* _Stated goal_
Within the material below, locate the line with "Write part 6" and the line with "paper('paper_sheet', 'loose white", then return those two lines and all lines between them, exactly as written.

* _Dataset_
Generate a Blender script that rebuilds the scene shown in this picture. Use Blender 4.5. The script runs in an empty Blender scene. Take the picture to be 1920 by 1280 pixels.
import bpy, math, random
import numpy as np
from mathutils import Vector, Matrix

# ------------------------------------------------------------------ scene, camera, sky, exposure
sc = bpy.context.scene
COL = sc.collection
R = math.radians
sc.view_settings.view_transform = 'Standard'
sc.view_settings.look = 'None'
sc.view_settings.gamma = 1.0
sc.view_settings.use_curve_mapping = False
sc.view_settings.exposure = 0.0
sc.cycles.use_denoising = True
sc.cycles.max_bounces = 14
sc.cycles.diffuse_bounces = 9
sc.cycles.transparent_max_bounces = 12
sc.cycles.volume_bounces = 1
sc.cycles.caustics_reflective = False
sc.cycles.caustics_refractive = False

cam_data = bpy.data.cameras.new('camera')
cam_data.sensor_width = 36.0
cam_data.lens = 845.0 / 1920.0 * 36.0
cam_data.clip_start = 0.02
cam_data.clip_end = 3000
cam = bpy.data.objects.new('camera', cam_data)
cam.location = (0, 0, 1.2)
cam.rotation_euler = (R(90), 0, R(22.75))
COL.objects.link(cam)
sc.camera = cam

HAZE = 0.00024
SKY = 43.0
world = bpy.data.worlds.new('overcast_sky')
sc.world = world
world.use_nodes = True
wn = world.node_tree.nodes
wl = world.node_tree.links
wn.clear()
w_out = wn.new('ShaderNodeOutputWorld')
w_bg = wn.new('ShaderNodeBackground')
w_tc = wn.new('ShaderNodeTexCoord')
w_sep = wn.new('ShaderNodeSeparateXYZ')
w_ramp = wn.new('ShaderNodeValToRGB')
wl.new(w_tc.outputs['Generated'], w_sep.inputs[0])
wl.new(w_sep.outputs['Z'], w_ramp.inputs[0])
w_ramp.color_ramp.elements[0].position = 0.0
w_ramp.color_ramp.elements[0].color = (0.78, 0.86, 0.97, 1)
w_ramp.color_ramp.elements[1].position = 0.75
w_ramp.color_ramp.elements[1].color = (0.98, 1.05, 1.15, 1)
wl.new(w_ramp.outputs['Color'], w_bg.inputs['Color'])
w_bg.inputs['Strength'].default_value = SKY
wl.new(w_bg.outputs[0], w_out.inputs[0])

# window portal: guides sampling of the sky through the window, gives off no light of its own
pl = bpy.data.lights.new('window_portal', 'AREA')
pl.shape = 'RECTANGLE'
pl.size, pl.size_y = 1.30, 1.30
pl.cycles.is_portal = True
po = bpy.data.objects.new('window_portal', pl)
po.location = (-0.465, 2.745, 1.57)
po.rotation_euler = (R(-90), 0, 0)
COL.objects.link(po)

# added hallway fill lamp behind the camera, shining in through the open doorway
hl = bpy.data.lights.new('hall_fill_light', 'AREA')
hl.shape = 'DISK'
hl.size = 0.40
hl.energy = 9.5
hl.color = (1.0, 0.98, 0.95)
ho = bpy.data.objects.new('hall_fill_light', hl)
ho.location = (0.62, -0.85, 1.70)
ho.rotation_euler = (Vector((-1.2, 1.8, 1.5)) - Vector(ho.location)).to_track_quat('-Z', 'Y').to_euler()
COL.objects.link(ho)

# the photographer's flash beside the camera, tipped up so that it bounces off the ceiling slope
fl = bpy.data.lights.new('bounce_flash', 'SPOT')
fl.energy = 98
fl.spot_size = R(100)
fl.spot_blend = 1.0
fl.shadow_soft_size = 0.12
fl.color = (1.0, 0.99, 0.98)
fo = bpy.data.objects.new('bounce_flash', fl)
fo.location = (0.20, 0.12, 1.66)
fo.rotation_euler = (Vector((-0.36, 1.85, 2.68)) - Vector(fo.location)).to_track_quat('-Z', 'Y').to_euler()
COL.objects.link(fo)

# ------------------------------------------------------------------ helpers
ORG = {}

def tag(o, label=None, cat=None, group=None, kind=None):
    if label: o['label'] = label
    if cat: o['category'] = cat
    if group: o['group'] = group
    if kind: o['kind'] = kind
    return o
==
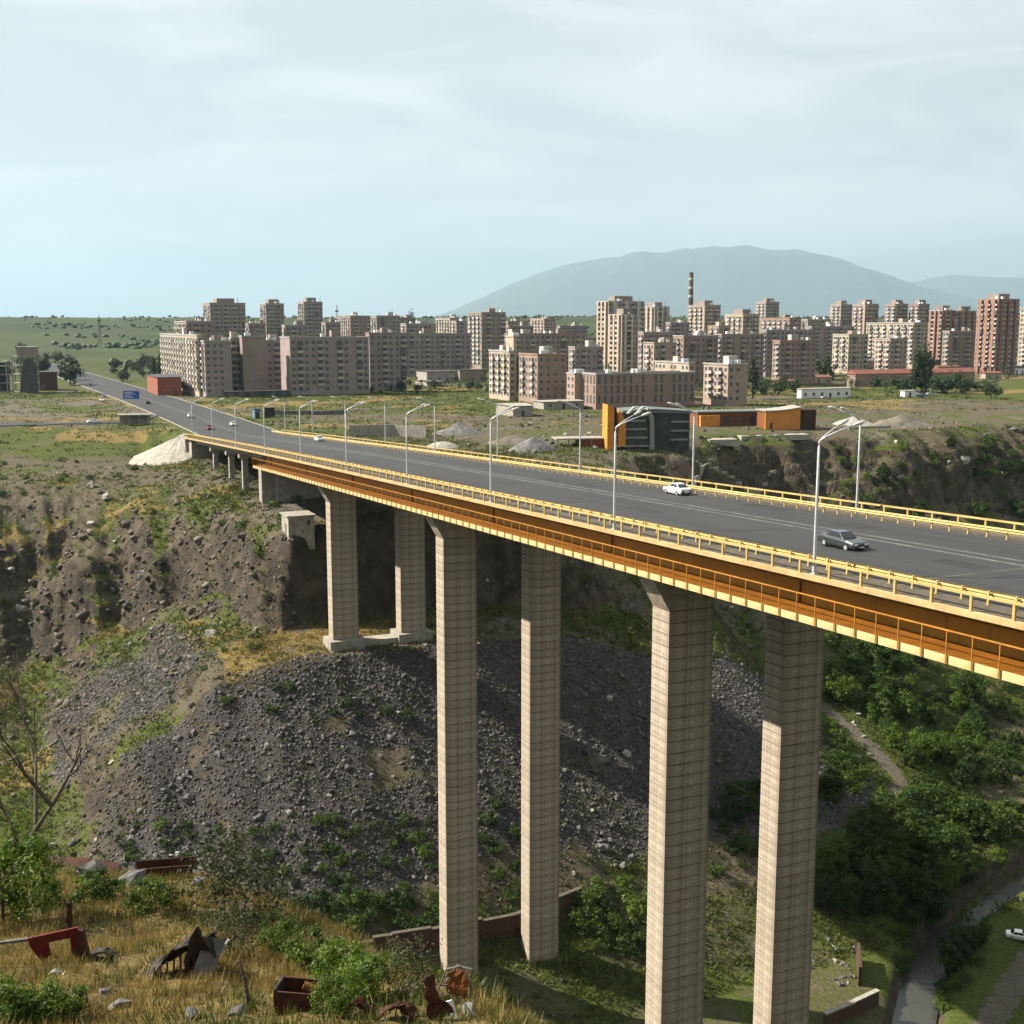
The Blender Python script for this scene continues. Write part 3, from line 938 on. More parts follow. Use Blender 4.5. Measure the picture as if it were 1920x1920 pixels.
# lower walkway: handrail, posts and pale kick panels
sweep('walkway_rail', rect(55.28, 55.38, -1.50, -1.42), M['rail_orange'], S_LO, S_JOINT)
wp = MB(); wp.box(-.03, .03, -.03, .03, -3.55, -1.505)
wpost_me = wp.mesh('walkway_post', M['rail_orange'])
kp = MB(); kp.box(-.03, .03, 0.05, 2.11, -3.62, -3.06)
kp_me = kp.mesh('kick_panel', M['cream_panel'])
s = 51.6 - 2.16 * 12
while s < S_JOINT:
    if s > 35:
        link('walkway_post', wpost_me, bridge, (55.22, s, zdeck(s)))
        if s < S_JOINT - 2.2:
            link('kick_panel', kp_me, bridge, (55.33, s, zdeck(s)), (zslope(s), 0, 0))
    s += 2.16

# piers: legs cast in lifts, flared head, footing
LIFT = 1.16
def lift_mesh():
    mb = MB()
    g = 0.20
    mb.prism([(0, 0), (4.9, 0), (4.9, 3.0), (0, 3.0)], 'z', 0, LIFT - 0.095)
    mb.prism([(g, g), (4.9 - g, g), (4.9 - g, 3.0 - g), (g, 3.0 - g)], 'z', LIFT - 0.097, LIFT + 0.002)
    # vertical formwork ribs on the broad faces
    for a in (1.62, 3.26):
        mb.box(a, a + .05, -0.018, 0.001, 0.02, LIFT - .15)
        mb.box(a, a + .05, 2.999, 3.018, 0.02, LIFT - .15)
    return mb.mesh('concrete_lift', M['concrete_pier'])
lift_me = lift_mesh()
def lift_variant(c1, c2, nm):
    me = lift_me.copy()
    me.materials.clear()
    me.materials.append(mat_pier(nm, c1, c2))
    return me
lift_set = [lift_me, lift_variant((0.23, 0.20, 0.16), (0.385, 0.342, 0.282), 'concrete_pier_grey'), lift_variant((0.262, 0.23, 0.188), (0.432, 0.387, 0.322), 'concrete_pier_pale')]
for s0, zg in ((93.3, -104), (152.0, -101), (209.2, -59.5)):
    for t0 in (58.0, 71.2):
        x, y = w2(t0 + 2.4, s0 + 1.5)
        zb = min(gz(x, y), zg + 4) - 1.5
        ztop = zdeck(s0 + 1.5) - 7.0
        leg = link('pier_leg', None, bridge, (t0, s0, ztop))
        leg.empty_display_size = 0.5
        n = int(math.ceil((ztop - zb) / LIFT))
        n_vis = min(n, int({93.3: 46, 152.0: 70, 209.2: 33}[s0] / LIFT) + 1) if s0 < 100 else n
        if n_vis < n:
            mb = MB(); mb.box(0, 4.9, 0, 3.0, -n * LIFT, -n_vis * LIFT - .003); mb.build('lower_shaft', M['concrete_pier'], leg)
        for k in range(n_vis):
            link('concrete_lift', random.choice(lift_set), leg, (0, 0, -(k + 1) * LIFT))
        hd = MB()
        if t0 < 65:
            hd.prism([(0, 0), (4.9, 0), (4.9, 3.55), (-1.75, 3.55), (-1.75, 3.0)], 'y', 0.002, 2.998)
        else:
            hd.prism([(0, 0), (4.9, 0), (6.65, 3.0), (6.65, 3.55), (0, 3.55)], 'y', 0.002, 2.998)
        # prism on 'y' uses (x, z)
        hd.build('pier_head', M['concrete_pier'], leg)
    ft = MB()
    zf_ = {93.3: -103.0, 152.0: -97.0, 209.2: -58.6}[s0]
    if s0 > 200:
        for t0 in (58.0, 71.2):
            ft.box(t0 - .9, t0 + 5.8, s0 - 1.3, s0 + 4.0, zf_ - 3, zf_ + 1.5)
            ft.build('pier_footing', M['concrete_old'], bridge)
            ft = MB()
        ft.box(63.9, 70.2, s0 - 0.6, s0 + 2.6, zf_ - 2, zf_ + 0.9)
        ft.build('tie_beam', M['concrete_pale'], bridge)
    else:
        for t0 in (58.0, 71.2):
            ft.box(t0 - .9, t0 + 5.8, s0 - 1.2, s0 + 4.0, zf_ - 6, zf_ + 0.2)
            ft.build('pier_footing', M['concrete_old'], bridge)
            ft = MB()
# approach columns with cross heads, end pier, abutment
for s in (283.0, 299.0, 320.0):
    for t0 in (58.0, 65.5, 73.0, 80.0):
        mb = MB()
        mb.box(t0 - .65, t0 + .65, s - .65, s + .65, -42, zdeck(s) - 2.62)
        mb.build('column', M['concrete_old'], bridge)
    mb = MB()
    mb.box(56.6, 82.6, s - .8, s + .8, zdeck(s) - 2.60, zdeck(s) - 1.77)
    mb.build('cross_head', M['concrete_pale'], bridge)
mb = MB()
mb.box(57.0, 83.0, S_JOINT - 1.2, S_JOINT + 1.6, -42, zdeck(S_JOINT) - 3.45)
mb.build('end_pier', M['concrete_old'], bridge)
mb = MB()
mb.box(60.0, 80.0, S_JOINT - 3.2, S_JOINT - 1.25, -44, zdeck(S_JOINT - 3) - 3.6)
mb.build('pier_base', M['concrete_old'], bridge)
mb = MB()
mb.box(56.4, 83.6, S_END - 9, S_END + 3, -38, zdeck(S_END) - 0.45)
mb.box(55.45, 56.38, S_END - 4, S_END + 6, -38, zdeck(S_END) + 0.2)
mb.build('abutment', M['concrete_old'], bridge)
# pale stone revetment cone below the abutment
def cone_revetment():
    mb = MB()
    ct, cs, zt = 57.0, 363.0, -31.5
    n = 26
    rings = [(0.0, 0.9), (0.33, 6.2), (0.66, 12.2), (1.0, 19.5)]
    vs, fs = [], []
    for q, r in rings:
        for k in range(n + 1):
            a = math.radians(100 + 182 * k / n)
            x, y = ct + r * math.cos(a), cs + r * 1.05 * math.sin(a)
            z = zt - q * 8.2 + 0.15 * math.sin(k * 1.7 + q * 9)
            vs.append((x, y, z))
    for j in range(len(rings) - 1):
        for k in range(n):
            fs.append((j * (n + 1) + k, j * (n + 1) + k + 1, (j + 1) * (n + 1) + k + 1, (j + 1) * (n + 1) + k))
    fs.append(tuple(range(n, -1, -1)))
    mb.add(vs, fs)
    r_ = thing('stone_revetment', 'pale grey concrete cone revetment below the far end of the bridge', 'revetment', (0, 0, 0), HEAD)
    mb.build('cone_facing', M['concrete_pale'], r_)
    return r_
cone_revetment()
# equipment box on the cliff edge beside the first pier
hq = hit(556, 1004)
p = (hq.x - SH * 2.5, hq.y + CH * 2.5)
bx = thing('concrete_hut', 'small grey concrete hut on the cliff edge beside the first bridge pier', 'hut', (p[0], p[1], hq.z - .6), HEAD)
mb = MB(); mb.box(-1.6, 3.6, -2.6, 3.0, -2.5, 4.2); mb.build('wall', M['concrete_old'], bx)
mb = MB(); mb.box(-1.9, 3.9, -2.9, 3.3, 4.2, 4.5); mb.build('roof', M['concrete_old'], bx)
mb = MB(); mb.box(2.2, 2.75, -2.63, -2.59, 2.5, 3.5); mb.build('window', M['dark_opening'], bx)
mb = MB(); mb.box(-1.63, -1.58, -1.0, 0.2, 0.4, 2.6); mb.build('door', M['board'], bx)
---
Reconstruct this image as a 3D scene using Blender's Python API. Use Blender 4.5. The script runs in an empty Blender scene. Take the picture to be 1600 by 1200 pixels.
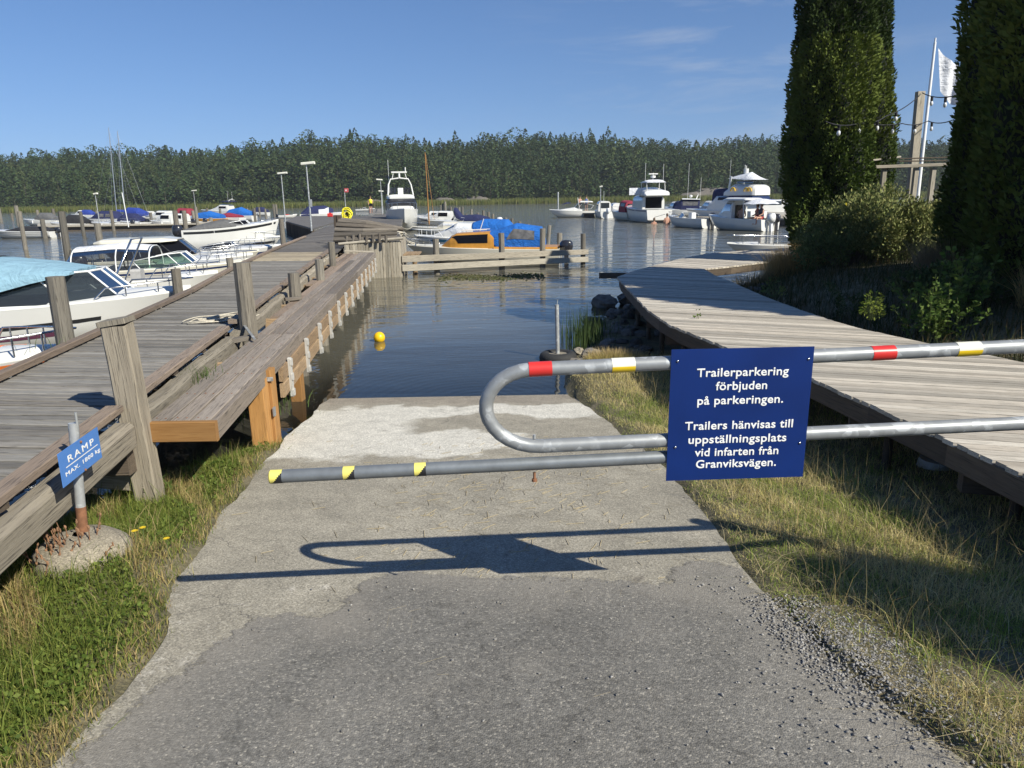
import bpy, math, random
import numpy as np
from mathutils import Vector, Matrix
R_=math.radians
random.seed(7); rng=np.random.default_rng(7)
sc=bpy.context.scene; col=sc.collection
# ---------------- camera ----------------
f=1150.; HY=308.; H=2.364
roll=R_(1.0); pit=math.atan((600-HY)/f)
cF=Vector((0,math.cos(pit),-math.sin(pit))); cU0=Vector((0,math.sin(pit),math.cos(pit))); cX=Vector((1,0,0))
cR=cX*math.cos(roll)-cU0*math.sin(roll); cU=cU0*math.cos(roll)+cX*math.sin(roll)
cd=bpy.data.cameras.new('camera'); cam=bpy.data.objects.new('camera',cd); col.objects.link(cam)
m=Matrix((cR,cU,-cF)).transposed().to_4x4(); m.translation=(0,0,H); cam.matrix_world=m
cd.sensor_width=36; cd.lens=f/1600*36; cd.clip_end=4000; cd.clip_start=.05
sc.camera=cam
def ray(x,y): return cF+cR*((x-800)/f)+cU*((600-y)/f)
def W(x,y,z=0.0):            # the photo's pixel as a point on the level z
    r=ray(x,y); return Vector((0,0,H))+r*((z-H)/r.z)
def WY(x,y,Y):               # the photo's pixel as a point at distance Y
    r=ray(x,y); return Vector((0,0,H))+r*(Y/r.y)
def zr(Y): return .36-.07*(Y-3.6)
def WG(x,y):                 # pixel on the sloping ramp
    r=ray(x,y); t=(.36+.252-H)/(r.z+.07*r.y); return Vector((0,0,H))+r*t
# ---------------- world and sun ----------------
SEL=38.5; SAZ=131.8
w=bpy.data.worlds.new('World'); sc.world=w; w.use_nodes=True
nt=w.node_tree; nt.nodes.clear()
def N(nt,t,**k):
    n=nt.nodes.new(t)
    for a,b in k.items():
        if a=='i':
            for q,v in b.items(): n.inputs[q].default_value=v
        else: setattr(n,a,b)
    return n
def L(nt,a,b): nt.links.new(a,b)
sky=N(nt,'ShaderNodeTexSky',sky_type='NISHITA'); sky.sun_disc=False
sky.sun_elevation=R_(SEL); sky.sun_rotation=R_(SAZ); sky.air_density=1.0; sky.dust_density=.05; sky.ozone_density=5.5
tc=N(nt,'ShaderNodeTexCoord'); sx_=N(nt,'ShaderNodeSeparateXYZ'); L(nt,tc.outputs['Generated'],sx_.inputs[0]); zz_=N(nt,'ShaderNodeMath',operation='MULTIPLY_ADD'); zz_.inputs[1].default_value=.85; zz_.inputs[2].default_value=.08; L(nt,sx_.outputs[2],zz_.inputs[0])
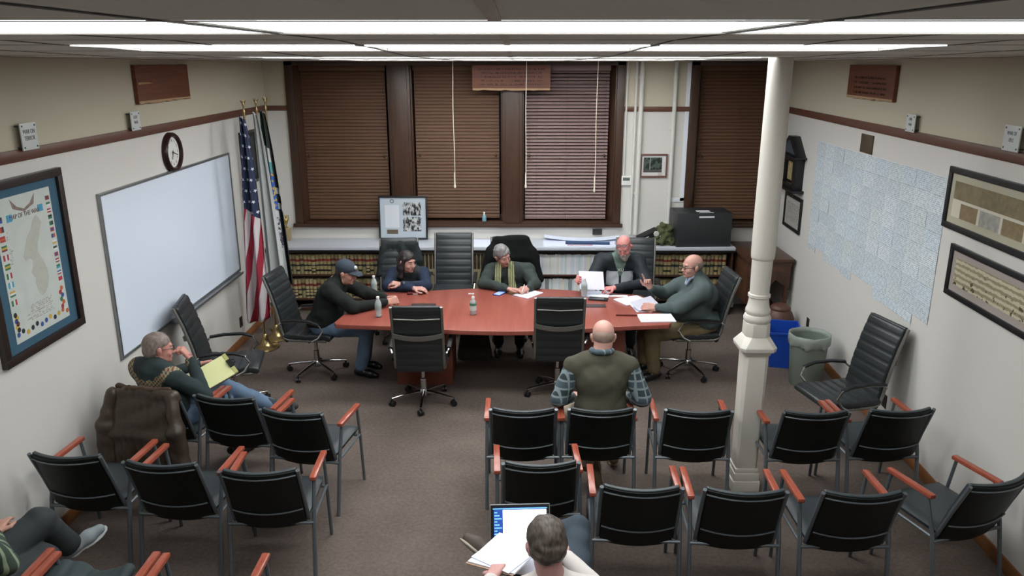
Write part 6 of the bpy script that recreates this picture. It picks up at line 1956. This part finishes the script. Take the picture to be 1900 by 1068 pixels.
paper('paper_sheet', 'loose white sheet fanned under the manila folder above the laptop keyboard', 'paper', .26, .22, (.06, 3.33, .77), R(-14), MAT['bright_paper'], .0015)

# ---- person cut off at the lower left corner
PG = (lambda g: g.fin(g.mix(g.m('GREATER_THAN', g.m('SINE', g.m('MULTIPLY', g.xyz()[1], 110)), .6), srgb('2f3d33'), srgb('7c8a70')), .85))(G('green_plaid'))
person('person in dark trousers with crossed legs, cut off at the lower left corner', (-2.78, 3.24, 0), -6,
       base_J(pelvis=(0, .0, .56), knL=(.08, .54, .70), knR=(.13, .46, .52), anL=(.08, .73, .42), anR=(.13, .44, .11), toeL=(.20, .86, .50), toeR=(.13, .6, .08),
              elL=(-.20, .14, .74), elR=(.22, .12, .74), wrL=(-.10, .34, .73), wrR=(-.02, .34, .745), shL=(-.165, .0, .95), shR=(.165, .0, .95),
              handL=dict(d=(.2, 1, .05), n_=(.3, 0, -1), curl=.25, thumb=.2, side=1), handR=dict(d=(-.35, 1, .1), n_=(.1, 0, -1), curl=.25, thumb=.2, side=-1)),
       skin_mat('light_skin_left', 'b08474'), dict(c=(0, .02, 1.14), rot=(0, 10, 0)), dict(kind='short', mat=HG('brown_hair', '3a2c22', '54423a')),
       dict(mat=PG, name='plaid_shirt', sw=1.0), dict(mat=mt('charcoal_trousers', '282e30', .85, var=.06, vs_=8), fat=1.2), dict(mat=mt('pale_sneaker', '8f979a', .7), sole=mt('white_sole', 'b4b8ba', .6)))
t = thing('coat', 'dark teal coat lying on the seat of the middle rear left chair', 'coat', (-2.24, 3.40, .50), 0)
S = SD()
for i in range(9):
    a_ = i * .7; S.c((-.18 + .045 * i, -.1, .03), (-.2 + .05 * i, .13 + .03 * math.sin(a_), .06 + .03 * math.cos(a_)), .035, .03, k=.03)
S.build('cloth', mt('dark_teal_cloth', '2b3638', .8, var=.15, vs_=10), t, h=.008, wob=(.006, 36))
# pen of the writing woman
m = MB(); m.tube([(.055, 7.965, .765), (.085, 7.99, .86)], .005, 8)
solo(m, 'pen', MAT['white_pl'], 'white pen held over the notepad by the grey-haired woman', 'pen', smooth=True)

* _Solution to the problem_
Write part 6 of the bpy script that recreates this picture. It picks up at line 1956. This part finishes the script. Take the picture to be 1900 by 1068 pixels.
paper('paper_sheet', 'loose white sheet fanned under the manila folder above the laptop keyboard', 'paper', .26, .22, (.06, 3.33, .77), R(-14), MAT['bright_paper'], .0015)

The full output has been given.